Pool deck above the parking garage at the collapsed Florida condo building - a focal point of the forensic investigation - had cracks repaired back in 1996
- A construction permit shows Champlain Towers South Condo required "concrete structural repair."
- The work, in 1996, was conducted on the building's underground parking garage.
- At least 95 people have been confirmed dead following the June 24 collapse.
The condo building that collapsed last month outside Miami underwent a significant "concrete structural repair" in 1996 after 500 feet of cracks were discovered in the roof of its underground parking garage.
The garage - and the pool deck above it - have been at the center of the investigation into what happened on June 24, when the 12-story Champlain Towers South Condo building in Surfside, Florida, suffered a catastrophic failure. At least 95 people have been confirmed dead.
Residents long complained about flooding in the garage.
"There was always water in the garage," one told The Washington Post. "There was always water leaking."
Indeed, according to documents obtained by the Miami Herald, the building was known to have serious problems for decades.

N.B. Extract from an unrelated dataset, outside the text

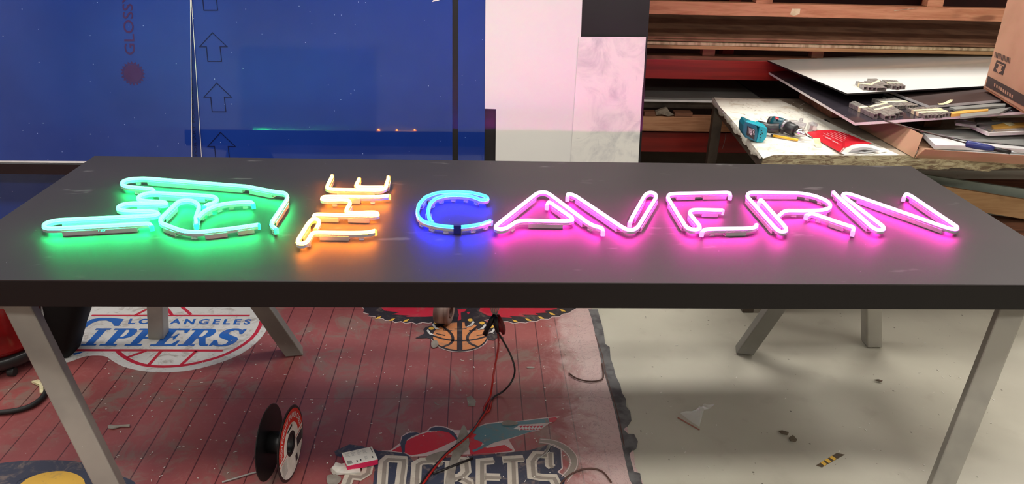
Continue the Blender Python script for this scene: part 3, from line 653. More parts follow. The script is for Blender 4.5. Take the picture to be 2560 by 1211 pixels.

In a March 1996 letter to the Surfside Building Department, an employee at the firm Western Waterproofing Company of America said the work would be conducted on the parking garage, which had suffered water damage.
The work shows "that they were having problems with water infiltration, which is saltwater infiltration, all these years," Abieyuwa Aghayere, a professor of structural engineering at Drexel University, told the Herald.
The extent of the damage would have been "atypical," he said, for a building that had been constructed in 1981.
A 2018 engineering report on the building warned that it showed signs of "major structural damage," including "abundant" cracking. Roughly 8% of the concrete slabs used in the garage and the building's plaza showed signs of "concrete deterioration," it said.